Pour ce qui est de l'observation qu'il a sur le monde autour de lui, le prêtre parle d'Amour sans naïveté, de la peur qui paralyse, et de ce qui règne sur nos cœurs.

« Je suis étonné de voir à quel point les gens sont marqués par la peur. Pour le travail, l'argent, le terrorisme, les relations amoureuses... Mais si on passe son temps à se méfier, on ne fait pas confiance, et à toujours pointer les mauvaises nouvelles on entretient ça, l'entre-soi, et donc on se met à avoir peur des autres, de tout... Et la peur ça paralyse. Je n'ai pas à avoir peur des gens. Et ce que je dis de la Foi, on le vit dans l'expérience humaine : on ne peut pas douter de tout et de tous sans naïveté bien sûr. Je repense à une phrase que le Pape François a prononcé dans son discours sur la Sainteté : "La Sainteté ce n'est pas les choses immenses mais par les petites choses du quotidien." Il a raison, il faut prendre le temps de dire "merci pour ce moment" ou "j'ai aimé quand tu as fait ceci ou cela". C'est ça qui a fait le succès de Jésus, et parfois en prière je lui demande cela, c'est sa liberté : c'est parce qu'il était libre que les gens se présentaient à lui libres aussi, tels qu'ils sont. »

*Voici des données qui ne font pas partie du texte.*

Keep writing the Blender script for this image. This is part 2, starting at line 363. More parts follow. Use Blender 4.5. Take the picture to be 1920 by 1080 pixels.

Pour toutes les questions, le père Vigneras parle de Foi, de questionnements, de déléguer et de diversifier pour découvrir et valoriser le talent de chacun. Il parle aussi de communication positive, d'Amour « qui n'est pas n'importe quoi », il se pose des questions sur ce territoire qu'il parcourt tous les jours, sur ses enjeux et ses initiatives religieuses ou non.